RIS ID
127616
Abstract
Australia is a settler society where the rural-urban fringe of the major cities and regional centres is a contestable stage. There are a range of actors who compete in place making processes re-shaping the cultural landscape when there is collision over the ownership of space and the dominant narrative. This paper examines the proposition that Sydney's urban growth has created a zone of conflict on the city's metropolitan frontier between cultural heritage and the interests of development. In recent years Sydney's rural-urban fringe has encroached on the village boundaries of Menangle where there has been a collision between the expectation and aspirations of villagers and a local land developer. Village activism has sought to defend a landscape aesthetic created by settler colonialism in the face of neo-liberal capitalist forces intent on re-shaping place.
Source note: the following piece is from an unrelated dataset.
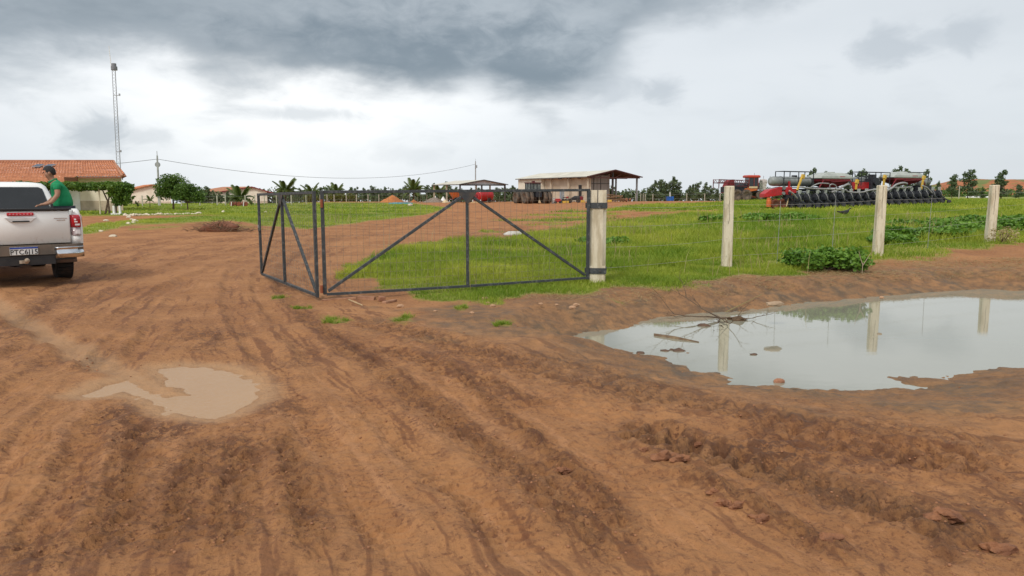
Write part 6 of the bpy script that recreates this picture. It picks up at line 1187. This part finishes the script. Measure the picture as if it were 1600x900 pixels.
# planter ring at the coconut palm
A = at(373, 324, 84); ring_ = empty('ornamental_cart_wheels', (A.x, A.y, gh(A.x, A.y)), 0, 'rust-brown row of old rims and bricks at the foot of the young coconut palm', 'garden ornament')
for i, x in enumerate((-.75, -.35, .05, .45, .8)): b = MB(); b.lathe([(.20, -.09), (.26, -.07), (.26, .07), (.20, .09)], (x, .1*(i % 2), .26), 'X' if i % 2 else 'Y', 14); b.build('old_rim', mat('rim_rust', (.26, .07, .035), (.16, .05, .03), 5, .8), ring_)
for x in (-.75, .62): b = MB(); b.tube([(x, -.25, 0), (x+.05, -.22, .5)], .05, 6); b.build('white_stake', WHITE, ring_)
# ------------------------------------------------------------------ vine pergola
A = at(128, 335, 53); pg = empty('vine_pergola', (A.x, A.y, gh(A.x, A.y)), R(2), 'long pergola thickly covered in green vines in front of the farmhouse', 'pergola'); kk = 53/F
lob = []
for x in np.arange(-6.5, 3.4, .42): lob.append(((x, rs.uniform(-.3, .3), 1.98+rs.uniform(-.06, .06)), (.46, 1.0, .30)))
V, Fc, T = crown(lob, 15000, .15, .7, .15, .5); c = link(bpy.data.objects.new('vine_canopy', mesh_np('vine_canopy', V, Fc, [VINEM], False, dict(tint=T)))); c.parent = pg
lob = [((2.9, -.2, 1.65), (.75, .8, .55)), ((3.15, -.2, 1.15), (.55, .6, .55)), ((2.35, 0, 1.5), (.5, .6, .35)), ((3.3, 0, 1.8), (.45, .5, .4)), ((2.75, -.3, .95), (.45, .45, .35))]
V, Fc, T = crown(lob, 5200, .15, .7, .15, .5); c = link(bpy.data.objects.new('hanging_vine_mass', mesh_np('hanging_vine_mass', V, Fc, [VINEM], False, dict(tint=T)))); c.parent = pg
for i, x in enumerate((-5.2, -2.6, -1.05, -.72, 1.55)): b = MB(); b.tube([(x, -.5, 0), (x+.02, -.5, 1.9)], .05 if i != 2 else .07, 6); b.build('post', WHITE if i in (2, 3) else CONC, pg)
for x, dx in ((1.75, .18), (2.05, -.1), (2.5, .0)): b = MB(); b.tube([(x, -.2, 0), (x+dx, -.1, .9), (x-dx, 0, 1.7)], [.07, .055, .04], 6); b.build('vine_stem', BARK, pg)
for x in (2.63, 3.05): b = MB(); b.box((x, -.75, .30), (.12, .14, .62)); b.build('white_pier', WHITE, pg)
b = MB(); b.box((2.85, -.75, .04), (.75, .35, .10)); b.build('white_step', WHITE, pg)
# light-coloured stones edging the lawn: each one its own
STN = []
for i in range(5): b = MB(); b.blob((0, 0, .05), (.16, .13, .10), i+20, .25, 2); STN.append(b.mesh('edging_stone', mat('pale_edge_stone', (.70, .62, .48), (.50, .42, .31), 5, .9, bump=.4)))
def stone(u, v, s_, label, group):
    p_ = G(u, v); return tag(inst('edging_stone', STN[rnd.randrange(5)], None, (p_.x, p_.y, gh(p_.x, p_.y)-.02), (0, 0, rnd.uniform(0, 6)), (s_*rnd.uniform(.8, 1.3), s_, s_*rnd.uniform(.8, 1.2))), label, 'stone', group)
for i in range(26): t = i/25; stone(196+t*118+rnd.uniform(-1, 1), 338.2-t*5.0+rnd.uniform(-.4, .4), rnd.uniform(.6, 1.15), ORD[i]+' pale stone from the left in the row edging the lawn by the tan path', 'pale stones edging the lawn')
for i, (u, v) in enumerate(((201, 340), (206, 343), (211, 346), (208, 349), (200, 351), (177, 370), (349, 331.5), (157, 361), (165, 345), (415, 332))): stone(u, v, (.8, .7, .95, .8, .7, .75, 1.0, .6, .8, .7)[i], ('pale stone at the near end of the lawn edging', 'stone on the grass verge nearest the edging', 'larger stone on the grass verge', 'pale stone low on the grass verge', 'stone at the left of the grass verge', 'pale stone lying on dirt below the verge', 'flat white stone alone on the lawn', 'small stone on the left tip of the verge', 'stone on the path beside the pergola step', 'pale stone seen through the left gate leaf')[i], None)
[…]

The former enclosed estate village of Menangle, once the province of the Macarthur family on their colonial estate of Camden Park, is being engulfed by the octopus that is Sydney's urban sprawl. State sponsored urban planning processes have threatened the villagers' community identity and a sense of place in the name of progress and development. Local government has limited capacity to negotiate in a landscape where a battle over cultural values has produced winners and losers as the colonial frontier did over 200 years ago.
Publication Details
Willis, I. (2018). Utopia or Dystopia: A Contested Space on Sydney's Urban Frontier. Remaking cities urban history planning history Proceedings of the 14th Australasian Urban History Planning History Conference 2018 (pp. 557-567). Melbourne: Australasian Urban History Planning History Group and the RMIT Centre for Urban Research.